Worker claims he was fired after taking child to work

Employer argues move was too 'risky' at metal fabrication business

Worker claims he was fired after taking child to work

The Fair Work Commission (FWC) recently dealt with a case involving a worker who argued an unfair dismissal after being unadvised that his employment was at risk.

Adding up to the alleged unfair dismissal was the worker’s personal circumstances, specifically his parental obligations to his son.

Caring responsibilities

Prior to the case, the worker commenced full-time employment with the metal fabrication business on 18 November 2020 as a fabrication tradesman.

In early 2021, the worker took full-time custody of his son who has special needs and was needed to be taken to multiple NDIS appointments and activities.

“[The worker] was able to secure before school care for his son so that he could commence work at 7am after dropping his son at before school care,” the case stated.

Around June 2021, the worker approached the employer and suggested that he start work before 7 am to oversee the dispatch of materials sent to the site each morning.

The worker contended that the employer allowed him to bring his son to work and be taken to school by one of the company employees when they did their deliveries.

“[The worker] says that he agreed with [the employer] that he would record the time taken for the staff member to drop his son at school as a break on his timesheet,” the case stated.

He further argued that the employer agreed that he could start late and finish early where necessary to take his son to his various NDIS and other appointments.
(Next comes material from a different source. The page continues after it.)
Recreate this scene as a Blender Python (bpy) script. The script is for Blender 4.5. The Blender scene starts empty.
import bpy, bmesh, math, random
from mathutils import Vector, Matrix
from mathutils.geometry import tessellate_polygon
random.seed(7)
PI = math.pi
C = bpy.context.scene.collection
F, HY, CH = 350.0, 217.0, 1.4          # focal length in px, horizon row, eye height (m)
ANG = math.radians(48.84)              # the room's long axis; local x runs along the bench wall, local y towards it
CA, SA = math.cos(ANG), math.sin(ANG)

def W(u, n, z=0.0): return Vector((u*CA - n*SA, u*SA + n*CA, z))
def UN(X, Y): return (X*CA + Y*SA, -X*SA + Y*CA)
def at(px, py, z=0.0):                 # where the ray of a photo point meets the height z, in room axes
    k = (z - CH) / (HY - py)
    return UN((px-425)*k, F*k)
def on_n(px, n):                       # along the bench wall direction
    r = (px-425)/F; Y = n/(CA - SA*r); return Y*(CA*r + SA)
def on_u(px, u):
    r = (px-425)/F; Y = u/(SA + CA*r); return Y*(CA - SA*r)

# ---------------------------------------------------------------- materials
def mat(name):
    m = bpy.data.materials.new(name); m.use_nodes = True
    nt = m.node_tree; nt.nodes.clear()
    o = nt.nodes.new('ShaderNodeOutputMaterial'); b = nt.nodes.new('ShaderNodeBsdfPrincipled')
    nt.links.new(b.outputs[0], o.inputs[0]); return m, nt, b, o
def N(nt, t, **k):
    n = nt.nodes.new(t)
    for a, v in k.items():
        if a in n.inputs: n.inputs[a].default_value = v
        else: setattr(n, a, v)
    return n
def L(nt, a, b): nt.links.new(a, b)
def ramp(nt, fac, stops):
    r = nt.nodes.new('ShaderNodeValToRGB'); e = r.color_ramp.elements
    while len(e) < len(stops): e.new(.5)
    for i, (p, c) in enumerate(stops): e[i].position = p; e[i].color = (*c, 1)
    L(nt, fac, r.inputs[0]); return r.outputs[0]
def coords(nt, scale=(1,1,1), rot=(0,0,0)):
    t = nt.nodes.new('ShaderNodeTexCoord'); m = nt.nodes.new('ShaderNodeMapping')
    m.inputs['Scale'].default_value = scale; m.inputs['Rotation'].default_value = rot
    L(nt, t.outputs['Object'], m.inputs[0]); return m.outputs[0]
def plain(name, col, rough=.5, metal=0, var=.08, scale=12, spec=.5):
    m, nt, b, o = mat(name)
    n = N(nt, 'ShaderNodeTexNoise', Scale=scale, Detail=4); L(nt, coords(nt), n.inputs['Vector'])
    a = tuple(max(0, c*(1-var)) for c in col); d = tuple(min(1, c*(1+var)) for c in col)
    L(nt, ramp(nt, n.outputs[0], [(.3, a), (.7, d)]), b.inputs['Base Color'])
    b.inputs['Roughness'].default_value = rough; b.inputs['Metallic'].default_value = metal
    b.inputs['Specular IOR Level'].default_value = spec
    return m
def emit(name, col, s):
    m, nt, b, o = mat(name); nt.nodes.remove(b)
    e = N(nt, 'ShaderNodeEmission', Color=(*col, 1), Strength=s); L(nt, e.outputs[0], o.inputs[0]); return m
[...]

However, the employer denied that he agreed that the worker could bring his son to the workplace or that other employees could drive the child to school.

Worker dismissed

Ultimately, on an email sent by the employer to the worker on 18 January 2023, it advised the worker that the company could no longer maintain his employment because of:

  • His loss of motor vehicle licence
  • Bringing his child to work
  • Utilizing company staff without permission to take his child to school
  • Not managing the workshop at a satisfactory level
  • Storing his belongings at the workshop

The worker contended that no performance issues had been raised with him previously and that he understood that the employer had agreed that he store his belongings at the workshop.

“[The worker] also stated he had recorded on his time sheet as a break any time employees had taken to drop his son at school,” the case stated.

FWC’s decision

After examining the case, the Commission found that the worker’s dismissal was harsh, unjust, and unreasonable.

It noted that the worker’s termination was harsh given the personal circumstances that the worker was facing including his caring responsibilities and sustaining a hand injury.

The Commission heard the worker’s claim and noted that the dismissal was unjust because the worker was not alerted to the fact that his employment was in jeopardy before the decision was taken to terminate his employment as workshop manager.

Further, the dismissal “was unreasonable because the opportunity to avoid dismissal was not properly explored and if it had been could have avoided the need for the dismissal to occur,” the Commission stated.

Ultimately, the FWC ordered the employer to pay the worker an amount of over $45,000 gross (less taxation as required by law) instead of reinstatement.